> [TASK]: Give again, exactly as written, the lines of the records below from the line with "What Blender Python" to the line with "COL = scene.collection". Both end lines count; pictures do not.

> [RECORDS SUPPLIED]:
* * * * * * * * *
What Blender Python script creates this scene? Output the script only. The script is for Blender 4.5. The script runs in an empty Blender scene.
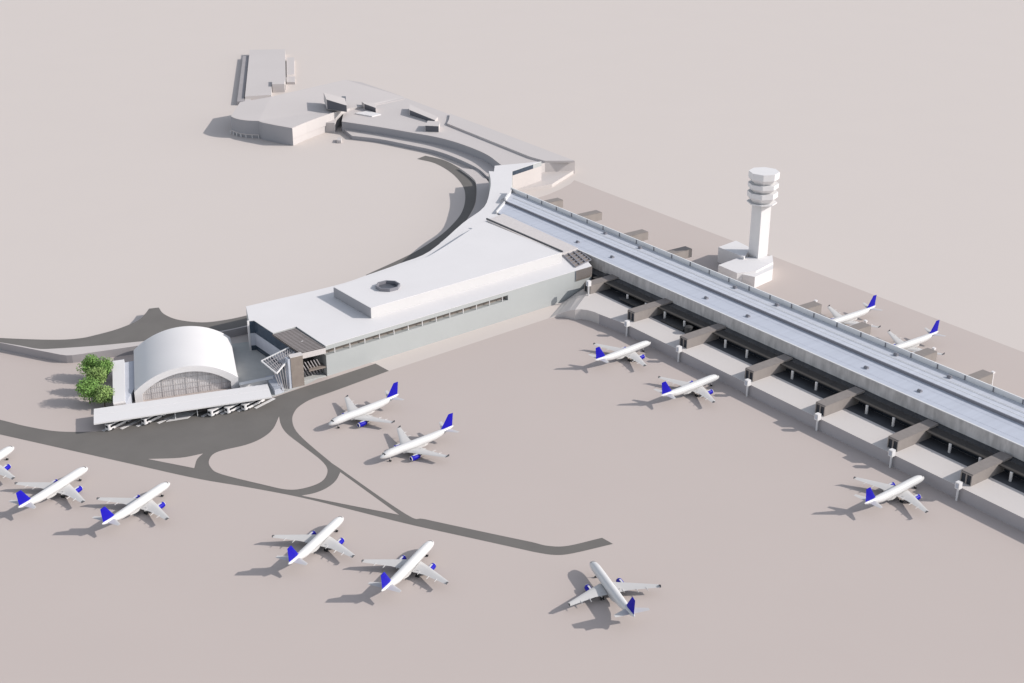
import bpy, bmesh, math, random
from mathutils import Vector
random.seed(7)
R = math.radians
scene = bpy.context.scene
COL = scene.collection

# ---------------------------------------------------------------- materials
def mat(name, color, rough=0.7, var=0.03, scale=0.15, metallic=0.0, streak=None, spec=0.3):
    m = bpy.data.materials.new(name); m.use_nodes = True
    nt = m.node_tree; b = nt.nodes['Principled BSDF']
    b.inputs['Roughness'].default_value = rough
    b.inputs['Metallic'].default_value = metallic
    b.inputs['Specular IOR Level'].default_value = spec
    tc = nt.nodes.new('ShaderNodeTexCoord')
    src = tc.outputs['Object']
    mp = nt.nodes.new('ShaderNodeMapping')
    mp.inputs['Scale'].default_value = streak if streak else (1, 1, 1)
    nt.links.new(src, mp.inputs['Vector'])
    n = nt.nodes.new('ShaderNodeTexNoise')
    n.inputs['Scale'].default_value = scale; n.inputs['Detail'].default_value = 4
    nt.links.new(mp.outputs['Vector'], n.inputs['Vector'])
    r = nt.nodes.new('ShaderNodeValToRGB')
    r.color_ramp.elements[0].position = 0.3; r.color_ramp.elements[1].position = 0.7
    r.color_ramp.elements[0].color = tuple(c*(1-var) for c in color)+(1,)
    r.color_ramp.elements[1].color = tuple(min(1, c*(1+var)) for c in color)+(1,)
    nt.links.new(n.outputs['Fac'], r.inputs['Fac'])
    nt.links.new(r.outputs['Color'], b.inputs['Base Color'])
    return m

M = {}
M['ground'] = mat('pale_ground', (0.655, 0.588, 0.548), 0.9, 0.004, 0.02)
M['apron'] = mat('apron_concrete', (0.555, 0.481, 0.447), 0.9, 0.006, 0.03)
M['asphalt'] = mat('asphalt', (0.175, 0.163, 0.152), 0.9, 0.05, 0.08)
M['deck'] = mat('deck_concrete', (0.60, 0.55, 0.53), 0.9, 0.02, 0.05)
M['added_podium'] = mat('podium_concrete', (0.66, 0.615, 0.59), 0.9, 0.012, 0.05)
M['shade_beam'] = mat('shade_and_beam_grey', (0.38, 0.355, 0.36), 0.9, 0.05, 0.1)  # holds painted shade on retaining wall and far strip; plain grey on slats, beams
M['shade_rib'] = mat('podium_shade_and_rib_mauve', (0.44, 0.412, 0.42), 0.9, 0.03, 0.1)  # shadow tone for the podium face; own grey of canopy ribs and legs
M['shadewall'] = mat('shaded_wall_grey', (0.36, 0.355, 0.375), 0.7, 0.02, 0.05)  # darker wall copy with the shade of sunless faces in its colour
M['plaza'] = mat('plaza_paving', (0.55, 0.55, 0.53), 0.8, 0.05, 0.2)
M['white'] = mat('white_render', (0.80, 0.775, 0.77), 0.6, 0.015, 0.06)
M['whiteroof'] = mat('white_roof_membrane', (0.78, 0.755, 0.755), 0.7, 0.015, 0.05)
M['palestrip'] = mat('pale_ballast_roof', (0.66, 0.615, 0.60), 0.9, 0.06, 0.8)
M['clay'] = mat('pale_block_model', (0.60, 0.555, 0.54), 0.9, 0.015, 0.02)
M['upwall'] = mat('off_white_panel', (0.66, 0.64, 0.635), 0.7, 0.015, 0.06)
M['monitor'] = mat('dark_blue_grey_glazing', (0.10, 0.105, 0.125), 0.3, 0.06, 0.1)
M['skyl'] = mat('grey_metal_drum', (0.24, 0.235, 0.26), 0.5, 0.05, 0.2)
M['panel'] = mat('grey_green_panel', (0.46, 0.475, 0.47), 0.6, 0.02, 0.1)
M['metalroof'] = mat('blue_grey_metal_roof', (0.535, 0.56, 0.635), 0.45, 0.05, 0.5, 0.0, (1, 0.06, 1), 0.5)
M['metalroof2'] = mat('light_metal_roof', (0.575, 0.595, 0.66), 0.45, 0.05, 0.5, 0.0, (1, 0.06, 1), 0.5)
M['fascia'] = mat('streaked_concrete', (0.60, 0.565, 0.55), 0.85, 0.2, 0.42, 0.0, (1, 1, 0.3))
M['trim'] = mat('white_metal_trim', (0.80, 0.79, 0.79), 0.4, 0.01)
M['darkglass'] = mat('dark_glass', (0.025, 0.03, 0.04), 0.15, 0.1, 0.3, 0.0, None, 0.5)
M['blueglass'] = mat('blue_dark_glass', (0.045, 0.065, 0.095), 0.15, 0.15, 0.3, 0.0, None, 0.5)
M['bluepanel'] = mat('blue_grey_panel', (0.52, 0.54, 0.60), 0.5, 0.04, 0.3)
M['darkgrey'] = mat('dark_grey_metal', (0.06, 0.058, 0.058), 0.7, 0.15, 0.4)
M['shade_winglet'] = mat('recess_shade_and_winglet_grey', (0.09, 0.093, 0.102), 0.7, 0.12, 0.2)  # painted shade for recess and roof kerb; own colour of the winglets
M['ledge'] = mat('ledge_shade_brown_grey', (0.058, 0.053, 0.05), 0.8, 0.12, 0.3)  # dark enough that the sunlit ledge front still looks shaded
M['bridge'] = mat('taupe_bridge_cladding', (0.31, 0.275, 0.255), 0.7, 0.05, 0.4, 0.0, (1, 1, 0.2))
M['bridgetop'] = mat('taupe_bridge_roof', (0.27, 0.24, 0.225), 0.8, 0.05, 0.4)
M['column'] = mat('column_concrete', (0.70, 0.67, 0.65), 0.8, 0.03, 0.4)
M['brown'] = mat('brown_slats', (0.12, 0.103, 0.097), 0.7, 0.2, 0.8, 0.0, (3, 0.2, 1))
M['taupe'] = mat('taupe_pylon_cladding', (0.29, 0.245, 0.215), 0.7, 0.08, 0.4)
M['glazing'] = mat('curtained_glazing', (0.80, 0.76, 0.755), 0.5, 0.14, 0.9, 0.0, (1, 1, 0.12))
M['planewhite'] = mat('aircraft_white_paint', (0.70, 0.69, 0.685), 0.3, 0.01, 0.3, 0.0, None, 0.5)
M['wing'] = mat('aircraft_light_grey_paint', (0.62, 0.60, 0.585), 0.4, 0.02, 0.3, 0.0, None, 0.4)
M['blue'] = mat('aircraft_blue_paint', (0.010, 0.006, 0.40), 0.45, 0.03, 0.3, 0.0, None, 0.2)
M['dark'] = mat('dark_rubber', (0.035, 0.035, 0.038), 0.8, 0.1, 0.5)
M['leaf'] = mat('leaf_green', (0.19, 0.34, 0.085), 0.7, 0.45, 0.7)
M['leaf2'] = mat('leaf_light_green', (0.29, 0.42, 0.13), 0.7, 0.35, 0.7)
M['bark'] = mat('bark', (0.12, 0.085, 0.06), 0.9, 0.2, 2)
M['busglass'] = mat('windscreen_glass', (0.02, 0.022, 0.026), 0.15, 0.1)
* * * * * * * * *
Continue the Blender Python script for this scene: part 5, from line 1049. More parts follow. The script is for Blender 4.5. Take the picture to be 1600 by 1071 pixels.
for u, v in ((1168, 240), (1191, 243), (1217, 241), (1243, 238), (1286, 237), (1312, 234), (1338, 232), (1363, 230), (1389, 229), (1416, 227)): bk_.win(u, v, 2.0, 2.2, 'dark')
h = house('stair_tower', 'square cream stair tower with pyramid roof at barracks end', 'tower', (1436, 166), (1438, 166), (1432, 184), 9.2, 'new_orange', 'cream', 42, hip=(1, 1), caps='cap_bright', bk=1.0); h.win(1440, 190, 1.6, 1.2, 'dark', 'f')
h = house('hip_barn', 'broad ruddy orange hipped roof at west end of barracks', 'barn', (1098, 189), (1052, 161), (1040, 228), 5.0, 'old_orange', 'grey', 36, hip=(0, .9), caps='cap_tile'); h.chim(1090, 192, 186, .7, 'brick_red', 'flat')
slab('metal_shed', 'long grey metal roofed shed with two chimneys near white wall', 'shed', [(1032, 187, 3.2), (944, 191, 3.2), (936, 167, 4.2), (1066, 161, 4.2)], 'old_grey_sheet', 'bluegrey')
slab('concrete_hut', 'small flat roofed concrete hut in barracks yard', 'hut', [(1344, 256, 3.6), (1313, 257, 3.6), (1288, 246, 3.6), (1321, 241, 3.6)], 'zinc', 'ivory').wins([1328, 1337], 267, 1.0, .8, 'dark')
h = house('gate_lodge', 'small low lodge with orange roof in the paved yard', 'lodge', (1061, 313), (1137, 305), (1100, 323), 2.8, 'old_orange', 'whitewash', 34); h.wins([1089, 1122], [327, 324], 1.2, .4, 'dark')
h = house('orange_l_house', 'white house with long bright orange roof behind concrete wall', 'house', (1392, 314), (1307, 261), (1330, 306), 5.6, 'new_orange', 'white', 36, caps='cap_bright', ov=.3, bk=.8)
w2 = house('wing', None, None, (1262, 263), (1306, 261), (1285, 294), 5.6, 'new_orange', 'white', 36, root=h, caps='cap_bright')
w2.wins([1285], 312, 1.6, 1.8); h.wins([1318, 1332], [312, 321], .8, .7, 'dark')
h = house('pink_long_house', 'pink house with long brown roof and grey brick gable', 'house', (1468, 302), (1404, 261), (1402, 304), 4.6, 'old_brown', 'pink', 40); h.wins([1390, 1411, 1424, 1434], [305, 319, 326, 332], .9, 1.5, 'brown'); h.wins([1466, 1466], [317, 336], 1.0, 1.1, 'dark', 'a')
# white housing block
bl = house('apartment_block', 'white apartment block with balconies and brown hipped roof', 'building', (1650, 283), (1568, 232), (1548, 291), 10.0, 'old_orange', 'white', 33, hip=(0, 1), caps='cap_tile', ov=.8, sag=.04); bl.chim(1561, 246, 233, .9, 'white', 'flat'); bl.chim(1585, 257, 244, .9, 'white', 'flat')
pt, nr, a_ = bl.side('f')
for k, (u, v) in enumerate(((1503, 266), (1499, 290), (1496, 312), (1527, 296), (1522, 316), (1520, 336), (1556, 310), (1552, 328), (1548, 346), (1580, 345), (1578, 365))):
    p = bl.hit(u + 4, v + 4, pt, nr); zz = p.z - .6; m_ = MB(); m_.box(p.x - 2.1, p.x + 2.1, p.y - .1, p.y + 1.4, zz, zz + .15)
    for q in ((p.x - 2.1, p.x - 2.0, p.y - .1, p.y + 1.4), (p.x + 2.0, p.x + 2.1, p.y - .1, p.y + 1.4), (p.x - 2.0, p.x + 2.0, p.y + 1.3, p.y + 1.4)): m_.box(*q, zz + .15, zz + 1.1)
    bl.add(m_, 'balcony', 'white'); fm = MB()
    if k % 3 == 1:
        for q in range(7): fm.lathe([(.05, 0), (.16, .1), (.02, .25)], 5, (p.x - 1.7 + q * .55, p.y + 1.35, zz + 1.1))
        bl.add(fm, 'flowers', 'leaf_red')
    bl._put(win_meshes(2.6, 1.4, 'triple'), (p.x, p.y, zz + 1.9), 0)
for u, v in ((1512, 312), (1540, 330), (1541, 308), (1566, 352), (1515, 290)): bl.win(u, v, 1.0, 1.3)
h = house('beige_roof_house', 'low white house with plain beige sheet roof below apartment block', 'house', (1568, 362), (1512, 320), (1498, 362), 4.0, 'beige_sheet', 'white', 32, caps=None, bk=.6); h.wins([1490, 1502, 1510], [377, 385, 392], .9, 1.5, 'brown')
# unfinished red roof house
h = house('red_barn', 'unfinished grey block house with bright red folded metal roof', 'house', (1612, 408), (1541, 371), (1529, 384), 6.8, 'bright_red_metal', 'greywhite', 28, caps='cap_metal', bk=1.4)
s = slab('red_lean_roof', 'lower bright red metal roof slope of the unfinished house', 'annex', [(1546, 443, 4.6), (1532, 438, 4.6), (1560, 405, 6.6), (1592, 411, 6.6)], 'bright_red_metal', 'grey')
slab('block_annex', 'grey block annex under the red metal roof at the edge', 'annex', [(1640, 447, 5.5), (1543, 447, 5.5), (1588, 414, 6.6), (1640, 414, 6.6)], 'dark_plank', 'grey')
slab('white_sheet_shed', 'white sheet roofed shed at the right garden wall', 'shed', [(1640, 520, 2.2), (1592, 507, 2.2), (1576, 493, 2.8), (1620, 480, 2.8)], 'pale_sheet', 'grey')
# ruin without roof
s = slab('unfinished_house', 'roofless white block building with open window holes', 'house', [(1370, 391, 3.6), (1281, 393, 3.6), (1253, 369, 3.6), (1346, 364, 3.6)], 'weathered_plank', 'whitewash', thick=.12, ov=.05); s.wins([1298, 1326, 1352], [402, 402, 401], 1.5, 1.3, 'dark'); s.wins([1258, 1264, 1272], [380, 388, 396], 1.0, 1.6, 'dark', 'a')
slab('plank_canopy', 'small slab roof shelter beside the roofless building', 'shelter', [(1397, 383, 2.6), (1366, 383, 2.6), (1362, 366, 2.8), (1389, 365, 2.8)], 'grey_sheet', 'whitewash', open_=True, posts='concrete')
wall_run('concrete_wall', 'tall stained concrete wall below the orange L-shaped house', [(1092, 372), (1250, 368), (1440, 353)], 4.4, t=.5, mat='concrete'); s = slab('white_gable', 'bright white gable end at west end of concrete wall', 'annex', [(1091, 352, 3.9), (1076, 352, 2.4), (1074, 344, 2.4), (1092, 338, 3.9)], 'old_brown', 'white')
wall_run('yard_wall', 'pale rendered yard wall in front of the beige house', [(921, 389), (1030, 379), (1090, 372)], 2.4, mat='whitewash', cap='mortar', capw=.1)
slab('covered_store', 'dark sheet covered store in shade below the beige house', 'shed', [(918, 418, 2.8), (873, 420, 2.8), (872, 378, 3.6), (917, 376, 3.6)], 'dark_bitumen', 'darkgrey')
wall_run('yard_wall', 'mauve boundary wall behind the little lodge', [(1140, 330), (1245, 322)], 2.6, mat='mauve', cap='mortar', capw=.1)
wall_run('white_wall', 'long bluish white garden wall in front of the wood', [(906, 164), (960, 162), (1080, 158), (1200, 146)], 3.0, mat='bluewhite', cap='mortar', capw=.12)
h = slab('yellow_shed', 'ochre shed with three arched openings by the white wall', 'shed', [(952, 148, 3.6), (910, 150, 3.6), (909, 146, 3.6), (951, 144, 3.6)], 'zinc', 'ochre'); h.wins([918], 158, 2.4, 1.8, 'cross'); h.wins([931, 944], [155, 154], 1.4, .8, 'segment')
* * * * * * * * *
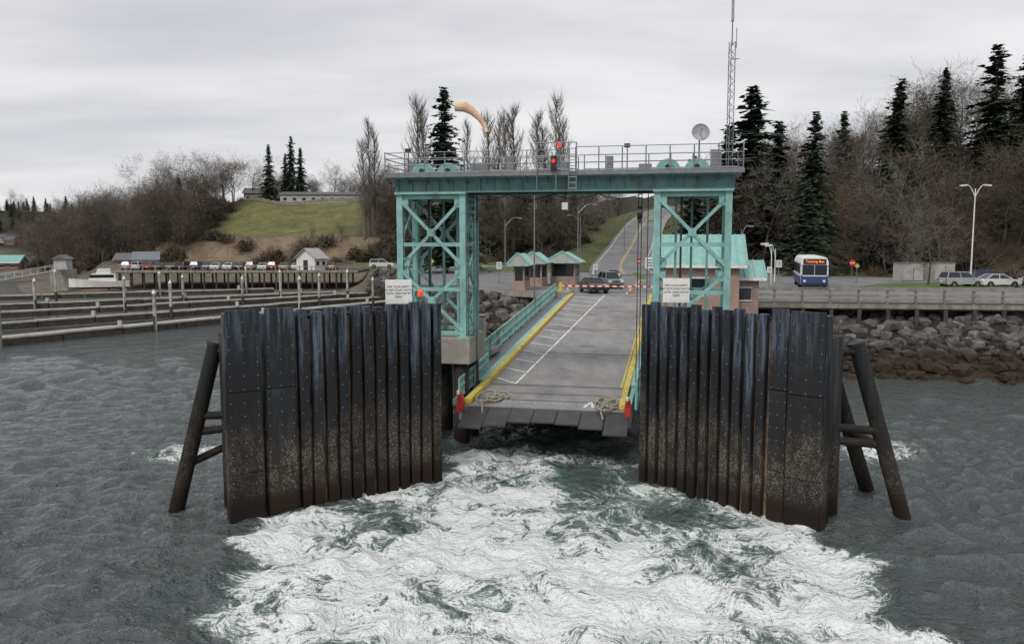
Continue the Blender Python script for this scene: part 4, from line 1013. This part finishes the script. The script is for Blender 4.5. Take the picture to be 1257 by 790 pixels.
* * * * * * * * *
> [EXPECTED ANSWER]:
What Blender Python script creates this scene? Output the script only. The script is for Blender 4.5. The script runs in an empty Blender scene.
import bpy, bmesh, math, random
from mathutils import Vector
random.seed(7)
R = math.radians
scene = bpy.context.scene
COL = scene.collection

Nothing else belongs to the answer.